Ms. Powell and the others then filed a petition requesting that the full appeals court rehear the case. They argued in their request for a rehearing en banc that the smaller panel’s order “creates extraordinary adverse implications for the practice of law.”

Further, they claimed that it “creates an unprecedented and impermissible chilling effect on zealous advocacy and the willingness of any counsel to accept controversial cases.”

The Sixth Circuit denied the rehearing request in August 2023.

Ms. Powell and the other attorneys then appealed to the U.S. Supreme Court in November 2023, arguing in their petition for a writ of certiorari that the sanctions “chill and burden the First Amendment right to petition in unpopular cases.” They also objected to the sanctions on technical grounds.

“The petition raises important issues of procedural and substantive due process regarding sanctions and even more important issues of First Amendment rights and electoral integrity,” their November complaint reads.

The Supreme Court denied Ms. Powell’s application for a writ of certiorari on Feb. 20 without providing comment. This prompted Ms. Powell and the other defendants to file a petition for rehearing on March 18.

‘Doomed to Repeat’ 2020 Election Issues?

In the petition, Ms. Powell and the others argued that the sanctions were improperly imposed under both Rule 11 of the Federal Rules of Civil Procedure and 28 U.S. Code Section 1927.

In particular, Ms. Powell argued that the Section 1927 sanctions (counsel’s monetary liability to cover excessive costs if they “unreasonably and vexatiously” multiply the proceedings in a given case) would impede potential litigation of voter fraud cases in future elections.

“Under the circumstances, the Court should review the [Section] 1927 sanction and the related issue of justiciability under Article II of claims under the Elections and Electors Clauses,” Ms. Powell and the others wrote in the petition. “If we are doomed to repeat the 2020 election’s serial violations of those clauses in 2024, future plaintiffs should know at least that they can continue their case vis-a-vis 2026 and future elections.”
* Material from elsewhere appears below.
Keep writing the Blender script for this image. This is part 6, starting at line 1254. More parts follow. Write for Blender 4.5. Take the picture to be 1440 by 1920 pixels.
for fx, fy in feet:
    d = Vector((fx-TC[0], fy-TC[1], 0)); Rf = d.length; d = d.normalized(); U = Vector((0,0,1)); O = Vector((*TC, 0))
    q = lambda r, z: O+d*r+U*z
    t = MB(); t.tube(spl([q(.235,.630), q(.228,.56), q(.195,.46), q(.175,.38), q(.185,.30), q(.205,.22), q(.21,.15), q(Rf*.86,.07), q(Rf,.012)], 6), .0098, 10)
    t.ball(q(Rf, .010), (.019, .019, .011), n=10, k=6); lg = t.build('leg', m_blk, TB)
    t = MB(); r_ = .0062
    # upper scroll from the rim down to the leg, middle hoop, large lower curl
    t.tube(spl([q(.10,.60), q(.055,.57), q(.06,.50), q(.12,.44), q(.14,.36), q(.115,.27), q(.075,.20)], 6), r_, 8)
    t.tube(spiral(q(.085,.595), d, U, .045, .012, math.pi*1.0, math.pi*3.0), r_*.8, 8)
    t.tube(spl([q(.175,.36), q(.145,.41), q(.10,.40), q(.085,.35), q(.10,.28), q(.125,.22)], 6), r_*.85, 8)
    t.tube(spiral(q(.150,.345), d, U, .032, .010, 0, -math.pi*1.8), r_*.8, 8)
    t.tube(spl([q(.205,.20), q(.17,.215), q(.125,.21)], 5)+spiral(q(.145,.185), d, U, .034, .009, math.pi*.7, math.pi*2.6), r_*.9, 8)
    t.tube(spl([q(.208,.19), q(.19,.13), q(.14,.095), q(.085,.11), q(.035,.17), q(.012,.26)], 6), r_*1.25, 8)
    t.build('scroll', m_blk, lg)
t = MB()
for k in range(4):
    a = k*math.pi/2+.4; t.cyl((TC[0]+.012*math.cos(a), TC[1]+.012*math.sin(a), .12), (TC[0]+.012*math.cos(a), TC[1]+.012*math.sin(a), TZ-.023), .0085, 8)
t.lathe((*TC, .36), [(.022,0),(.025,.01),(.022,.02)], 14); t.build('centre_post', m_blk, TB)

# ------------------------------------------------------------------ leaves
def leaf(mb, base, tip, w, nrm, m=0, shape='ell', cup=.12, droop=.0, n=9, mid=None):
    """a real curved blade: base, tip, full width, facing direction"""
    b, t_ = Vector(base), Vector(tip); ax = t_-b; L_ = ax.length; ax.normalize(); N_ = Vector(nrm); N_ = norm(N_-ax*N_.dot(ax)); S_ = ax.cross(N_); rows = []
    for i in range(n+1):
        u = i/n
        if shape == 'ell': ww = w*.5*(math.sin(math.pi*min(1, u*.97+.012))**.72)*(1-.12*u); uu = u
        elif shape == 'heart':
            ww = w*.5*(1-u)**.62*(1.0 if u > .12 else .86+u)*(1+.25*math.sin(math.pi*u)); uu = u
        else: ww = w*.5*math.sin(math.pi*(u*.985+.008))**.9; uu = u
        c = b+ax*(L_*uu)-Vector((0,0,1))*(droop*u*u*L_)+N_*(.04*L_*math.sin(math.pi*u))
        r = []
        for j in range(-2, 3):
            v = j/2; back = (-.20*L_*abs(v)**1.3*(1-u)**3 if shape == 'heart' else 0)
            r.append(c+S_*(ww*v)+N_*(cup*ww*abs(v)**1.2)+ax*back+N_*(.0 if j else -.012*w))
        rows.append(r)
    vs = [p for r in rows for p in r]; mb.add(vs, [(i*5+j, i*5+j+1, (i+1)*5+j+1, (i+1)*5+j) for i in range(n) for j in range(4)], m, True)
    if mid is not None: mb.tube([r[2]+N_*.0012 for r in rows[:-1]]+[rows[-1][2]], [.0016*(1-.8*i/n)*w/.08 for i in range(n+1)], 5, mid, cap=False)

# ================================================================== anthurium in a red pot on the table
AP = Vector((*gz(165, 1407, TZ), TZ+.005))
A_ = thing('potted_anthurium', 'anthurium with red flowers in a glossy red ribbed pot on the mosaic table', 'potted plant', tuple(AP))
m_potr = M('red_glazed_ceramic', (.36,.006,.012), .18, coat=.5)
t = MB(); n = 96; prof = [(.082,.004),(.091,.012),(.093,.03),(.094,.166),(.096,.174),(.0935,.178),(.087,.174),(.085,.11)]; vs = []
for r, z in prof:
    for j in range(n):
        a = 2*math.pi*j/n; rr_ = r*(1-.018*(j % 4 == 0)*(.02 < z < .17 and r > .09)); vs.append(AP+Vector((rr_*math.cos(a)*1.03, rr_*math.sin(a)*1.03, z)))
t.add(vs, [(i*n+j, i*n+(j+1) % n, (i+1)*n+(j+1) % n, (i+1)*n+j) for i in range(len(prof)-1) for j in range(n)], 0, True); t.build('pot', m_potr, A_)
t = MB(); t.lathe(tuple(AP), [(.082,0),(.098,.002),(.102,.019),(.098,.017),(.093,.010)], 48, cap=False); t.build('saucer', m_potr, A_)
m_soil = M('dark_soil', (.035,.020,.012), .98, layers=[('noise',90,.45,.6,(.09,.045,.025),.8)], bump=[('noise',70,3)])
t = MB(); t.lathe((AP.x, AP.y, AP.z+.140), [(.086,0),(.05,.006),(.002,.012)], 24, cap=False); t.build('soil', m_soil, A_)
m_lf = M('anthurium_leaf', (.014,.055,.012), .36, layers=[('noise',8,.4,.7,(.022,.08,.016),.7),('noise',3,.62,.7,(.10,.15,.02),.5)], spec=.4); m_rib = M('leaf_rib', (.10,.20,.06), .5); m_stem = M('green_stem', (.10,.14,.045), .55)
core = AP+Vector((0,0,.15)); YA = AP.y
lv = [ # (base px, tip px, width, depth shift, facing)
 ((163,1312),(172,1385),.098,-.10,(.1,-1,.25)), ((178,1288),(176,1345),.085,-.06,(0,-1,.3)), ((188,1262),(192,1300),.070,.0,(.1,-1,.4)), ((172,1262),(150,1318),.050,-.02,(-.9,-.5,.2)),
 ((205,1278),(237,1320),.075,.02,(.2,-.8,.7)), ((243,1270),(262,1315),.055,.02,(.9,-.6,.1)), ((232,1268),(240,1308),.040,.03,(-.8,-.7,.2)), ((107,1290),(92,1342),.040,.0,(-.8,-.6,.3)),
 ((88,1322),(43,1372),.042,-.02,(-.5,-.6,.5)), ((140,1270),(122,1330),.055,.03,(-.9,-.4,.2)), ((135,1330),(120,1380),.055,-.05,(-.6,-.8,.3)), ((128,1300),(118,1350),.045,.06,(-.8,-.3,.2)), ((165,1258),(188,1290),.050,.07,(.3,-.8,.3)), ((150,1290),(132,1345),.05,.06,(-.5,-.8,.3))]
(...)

The March 18 petition also alleged that the Supreme Court’s failure to address the motion to expedite violated due process.

Ms. Powell and the others filed a supplemental brief for rehearing on March 26, citing as additional justification for their rehearing request a unanimous Supreme Court decision to hear an appeal in a lawsuit filed by Yonas Fikre, an Oregon man who alleged that the FBI placed him on a no-fly list unlawfully.

In particular, Ms. Powell argued in the supplemental brief that the Supreme Court decision to hear the case of FBI v. Fikre was relevant to her request for a rehearing because it introduced new rigor and focus to parsing defendants’ mootness evidence versus the mootness standard for declaring an appeal as moot.

“Viewed in that light, this case is not moot,” Ms. Powell argued in the supplemental brief.

“Under Fikre, this Court must reject the lower court’s unsupported finding that a claim under the Elections and Electors Clauses became moot when the Electoral College voted on December 14, 2020,” her brief states. “Under Fikre, that finding is unsupportable factually and legally.”

She argued that even though the Sixth Circuit didn’t see a basis for her lawsuit, “that is both irrelevant and wrong.” That lower court decision was wrong, she argued, because the plaintiffs were able to name Michigan state officers who allegedly violated federal laws in relation to the 2020 election. And it was irrelevant because of the new rigor and focus brought to the mootness analysis by the Fikre case that the Supreme Court has agreed to hear.

The Supreme Court did not accept this reasoning, however, and denied a rehearing.

The high court has turned down other requests from attorneys opposing court sanctions for lawsuits they filed challenging the results of the 2020 presidential election.

Since the 2020 election, several other lawyers who were either retained by President Trump or had promoted his claims of voter fraud have faced disbarment.

For example, Jenna Ellis was censured by the Colorado Bar for making what it claimed were false statements about the 2020 election. Former Trump attorney John Eastman, a law dean at Chapman University, is facing disbarment in California.

Former New York City Mayor Rudy Giuliani, a longtime Trump ally and lawyer, had his license suspended following the election.

Ms. Powell, who entered into a plea deal with prosecutors in Fulton County, Georgia, in a separate election-related case, is also facing disbarment.